Darkness at dawn, the declaration: Exploring Emergency through Midnight’s Children and The Great Indian Novel
Keywords:
Emergency, Partition, Tyranny, Violence, Trauma, memoryAbstract
Darkness at dawn, the declaration, this paper of mine will be presenting the dawn of june 25,
1975, the day on which internal Emergency was declared by the ruling Congress party
government reducing the Union government of India into a unitary government, its tyrannical
attitude ceasing the rights of people, the freedom of press resulting into mass scale rebellion
by the opposition and finally ending the totalitarian government in 1977 after facing the
oppression of almost nineteen months.

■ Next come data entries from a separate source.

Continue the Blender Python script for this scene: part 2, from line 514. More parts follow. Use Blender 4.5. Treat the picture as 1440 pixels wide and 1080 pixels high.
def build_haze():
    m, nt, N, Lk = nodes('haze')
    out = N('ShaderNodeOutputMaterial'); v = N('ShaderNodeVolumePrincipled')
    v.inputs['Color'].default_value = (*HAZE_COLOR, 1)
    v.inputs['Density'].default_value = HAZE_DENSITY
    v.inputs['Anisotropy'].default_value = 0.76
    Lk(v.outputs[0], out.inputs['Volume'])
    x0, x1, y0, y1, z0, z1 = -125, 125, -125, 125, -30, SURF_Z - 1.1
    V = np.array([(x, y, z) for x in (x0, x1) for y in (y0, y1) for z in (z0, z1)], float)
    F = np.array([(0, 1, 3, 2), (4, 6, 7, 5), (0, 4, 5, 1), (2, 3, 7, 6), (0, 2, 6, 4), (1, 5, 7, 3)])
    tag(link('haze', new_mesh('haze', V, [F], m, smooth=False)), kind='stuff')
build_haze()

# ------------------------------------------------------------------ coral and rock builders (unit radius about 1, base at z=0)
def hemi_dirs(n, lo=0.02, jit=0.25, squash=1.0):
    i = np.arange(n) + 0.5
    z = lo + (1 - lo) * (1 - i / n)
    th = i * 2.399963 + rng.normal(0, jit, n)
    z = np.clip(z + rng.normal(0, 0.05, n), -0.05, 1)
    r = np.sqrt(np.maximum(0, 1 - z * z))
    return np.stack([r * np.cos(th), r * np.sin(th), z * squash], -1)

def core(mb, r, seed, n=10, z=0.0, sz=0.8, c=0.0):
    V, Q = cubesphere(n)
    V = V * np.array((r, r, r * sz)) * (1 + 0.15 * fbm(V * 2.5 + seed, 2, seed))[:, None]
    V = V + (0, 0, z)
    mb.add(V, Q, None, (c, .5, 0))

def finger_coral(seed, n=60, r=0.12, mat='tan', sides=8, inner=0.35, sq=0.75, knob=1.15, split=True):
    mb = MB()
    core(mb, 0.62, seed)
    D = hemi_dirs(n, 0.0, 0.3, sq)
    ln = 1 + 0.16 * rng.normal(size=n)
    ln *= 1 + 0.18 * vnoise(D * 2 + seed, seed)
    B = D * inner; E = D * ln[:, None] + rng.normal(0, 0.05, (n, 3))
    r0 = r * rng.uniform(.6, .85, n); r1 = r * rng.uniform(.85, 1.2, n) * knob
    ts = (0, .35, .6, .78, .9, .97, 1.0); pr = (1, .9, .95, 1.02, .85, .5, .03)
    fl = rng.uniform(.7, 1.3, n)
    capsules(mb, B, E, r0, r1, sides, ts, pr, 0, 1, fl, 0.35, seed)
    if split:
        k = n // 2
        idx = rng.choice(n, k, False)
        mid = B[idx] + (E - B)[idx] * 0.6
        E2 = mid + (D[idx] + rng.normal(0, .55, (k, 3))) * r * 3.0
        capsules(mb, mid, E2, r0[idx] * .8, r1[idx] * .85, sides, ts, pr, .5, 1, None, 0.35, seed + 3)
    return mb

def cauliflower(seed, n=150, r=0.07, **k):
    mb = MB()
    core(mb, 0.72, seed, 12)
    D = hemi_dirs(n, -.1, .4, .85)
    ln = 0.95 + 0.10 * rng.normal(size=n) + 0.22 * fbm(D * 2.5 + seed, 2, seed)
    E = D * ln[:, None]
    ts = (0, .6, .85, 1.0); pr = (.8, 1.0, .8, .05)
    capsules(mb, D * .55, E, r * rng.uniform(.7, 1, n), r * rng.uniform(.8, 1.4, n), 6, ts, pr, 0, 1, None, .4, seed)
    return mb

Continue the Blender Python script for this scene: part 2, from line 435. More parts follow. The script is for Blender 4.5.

This was the period of India’s democracy when
democracy was replaced by autocracy and I will be viewing this dark era with two novels of
contemporary India presenting political thinking in literature, Midnight’s Children (2006) by
Salman Rushdie and The Great Indian Novel (1993) by Shashi Tharoor. An interesting
parallel drawn between the Modern India’s Emergency of 1975 and Ancient India’s
Mahabharata is what we see in Shashi Tharoor’s novel. I will be including references from
several newspaper clippings and speeches of that time and also television shows showcased
much later after the Emergency presenting the realities and the plight of people who were left
on the margins. People were not only crippled by their actions but also by their thoughts
which reduced them to mere subjects.